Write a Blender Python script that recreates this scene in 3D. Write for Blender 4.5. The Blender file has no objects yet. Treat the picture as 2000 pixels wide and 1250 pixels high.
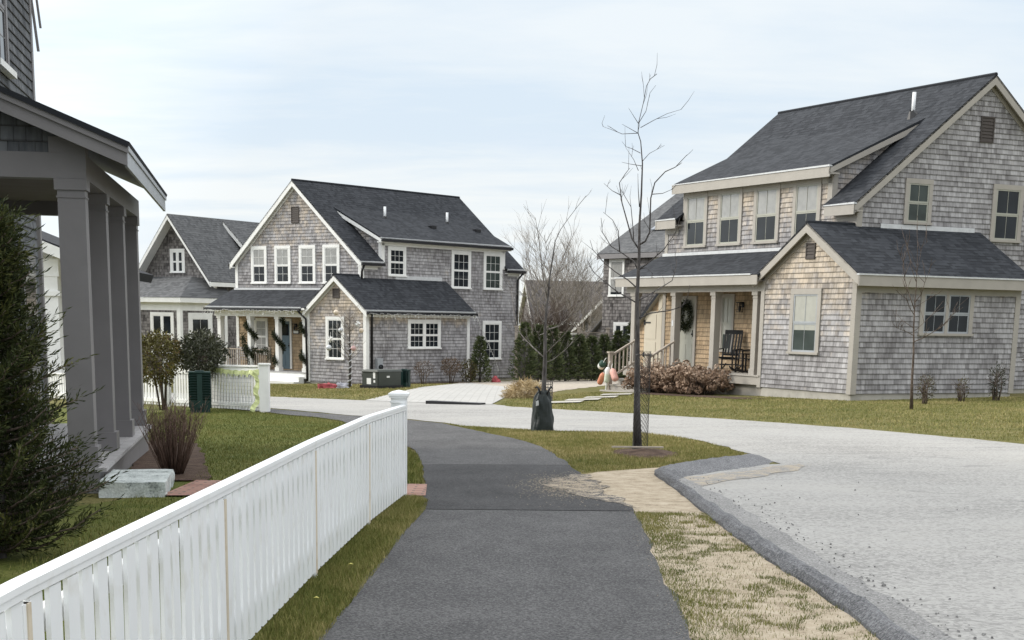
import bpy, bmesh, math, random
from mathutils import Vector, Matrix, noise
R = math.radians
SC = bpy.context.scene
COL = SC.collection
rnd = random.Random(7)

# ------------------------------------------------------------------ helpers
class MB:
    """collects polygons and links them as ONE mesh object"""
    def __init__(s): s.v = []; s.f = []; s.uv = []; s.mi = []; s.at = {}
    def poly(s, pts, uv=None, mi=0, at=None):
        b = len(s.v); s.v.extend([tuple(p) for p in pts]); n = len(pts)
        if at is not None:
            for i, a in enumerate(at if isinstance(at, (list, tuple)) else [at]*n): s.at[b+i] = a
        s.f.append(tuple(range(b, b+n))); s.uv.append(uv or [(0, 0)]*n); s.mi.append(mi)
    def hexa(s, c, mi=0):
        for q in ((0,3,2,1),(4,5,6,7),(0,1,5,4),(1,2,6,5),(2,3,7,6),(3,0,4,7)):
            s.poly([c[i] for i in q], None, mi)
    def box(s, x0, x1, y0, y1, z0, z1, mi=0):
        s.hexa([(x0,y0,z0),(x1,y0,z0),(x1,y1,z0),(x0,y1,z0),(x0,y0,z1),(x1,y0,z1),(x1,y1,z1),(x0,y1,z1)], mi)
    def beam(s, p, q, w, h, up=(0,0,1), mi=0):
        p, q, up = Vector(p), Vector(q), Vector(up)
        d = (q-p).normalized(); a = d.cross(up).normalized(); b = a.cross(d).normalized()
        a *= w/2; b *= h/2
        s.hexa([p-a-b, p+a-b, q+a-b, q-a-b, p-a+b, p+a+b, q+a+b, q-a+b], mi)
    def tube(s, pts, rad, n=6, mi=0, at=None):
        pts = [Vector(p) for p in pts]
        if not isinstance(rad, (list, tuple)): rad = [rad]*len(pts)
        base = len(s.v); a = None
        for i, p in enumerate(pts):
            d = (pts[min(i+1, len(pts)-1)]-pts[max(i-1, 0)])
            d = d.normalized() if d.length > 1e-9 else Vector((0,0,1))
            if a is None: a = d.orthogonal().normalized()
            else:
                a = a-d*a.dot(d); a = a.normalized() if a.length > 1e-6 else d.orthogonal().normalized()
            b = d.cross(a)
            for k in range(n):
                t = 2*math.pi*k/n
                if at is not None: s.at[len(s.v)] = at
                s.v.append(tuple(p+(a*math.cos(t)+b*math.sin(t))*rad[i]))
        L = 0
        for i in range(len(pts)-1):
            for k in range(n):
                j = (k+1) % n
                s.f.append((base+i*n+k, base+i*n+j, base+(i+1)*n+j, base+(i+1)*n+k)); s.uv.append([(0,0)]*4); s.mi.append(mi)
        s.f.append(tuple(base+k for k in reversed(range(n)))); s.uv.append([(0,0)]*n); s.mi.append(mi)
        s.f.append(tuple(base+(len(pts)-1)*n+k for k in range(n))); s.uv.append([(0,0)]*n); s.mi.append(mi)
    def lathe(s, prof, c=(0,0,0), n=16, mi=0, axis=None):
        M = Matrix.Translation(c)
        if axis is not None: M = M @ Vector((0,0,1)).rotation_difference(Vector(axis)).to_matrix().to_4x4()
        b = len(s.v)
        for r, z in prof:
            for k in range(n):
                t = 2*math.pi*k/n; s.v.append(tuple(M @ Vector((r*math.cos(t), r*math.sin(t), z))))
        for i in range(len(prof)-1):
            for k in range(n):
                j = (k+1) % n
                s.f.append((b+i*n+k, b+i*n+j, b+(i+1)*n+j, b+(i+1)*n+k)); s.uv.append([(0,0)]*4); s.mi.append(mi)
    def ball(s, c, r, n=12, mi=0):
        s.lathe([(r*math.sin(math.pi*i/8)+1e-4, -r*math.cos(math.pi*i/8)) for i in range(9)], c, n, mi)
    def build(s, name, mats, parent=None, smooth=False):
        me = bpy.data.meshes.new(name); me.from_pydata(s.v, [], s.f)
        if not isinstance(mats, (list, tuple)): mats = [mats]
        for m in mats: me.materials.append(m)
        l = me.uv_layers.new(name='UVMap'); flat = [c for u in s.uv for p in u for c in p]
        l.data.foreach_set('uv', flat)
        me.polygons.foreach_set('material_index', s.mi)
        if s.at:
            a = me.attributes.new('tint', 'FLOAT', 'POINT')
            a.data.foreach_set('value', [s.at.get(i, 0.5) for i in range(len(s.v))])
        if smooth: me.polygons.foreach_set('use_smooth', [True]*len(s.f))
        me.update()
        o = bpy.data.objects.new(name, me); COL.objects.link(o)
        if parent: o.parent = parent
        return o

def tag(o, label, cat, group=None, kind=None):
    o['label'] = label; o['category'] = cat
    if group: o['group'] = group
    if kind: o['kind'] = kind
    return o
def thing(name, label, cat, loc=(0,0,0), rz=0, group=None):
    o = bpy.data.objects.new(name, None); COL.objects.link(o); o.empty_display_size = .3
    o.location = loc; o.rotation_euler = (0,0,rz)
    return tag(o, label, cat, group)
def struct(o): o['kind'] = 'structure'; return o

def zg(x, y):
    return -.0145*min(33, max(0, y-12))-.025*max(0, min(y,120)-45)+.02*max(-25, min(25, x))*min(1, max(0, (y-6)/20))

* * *

SET EXERCISE:
Starting at the first line of the material, output exactly the lines up to and including the one with "rnd = random.Random(7)". Do not include the pictures.

SOLUTION:
Write a Blender Python script that recreates this scene in 3D. Write for Blender 4.5. The Blender file has no objects yet. Treat the picture as 2000 pixels wide and 1250 pixels high.
import bpy, bmesh, math, random
from mathutils import Vector, Matrix, noise
R = math.radians
SC = bpy.context.scene
COL = SC.collection
rnd = random.Random(7)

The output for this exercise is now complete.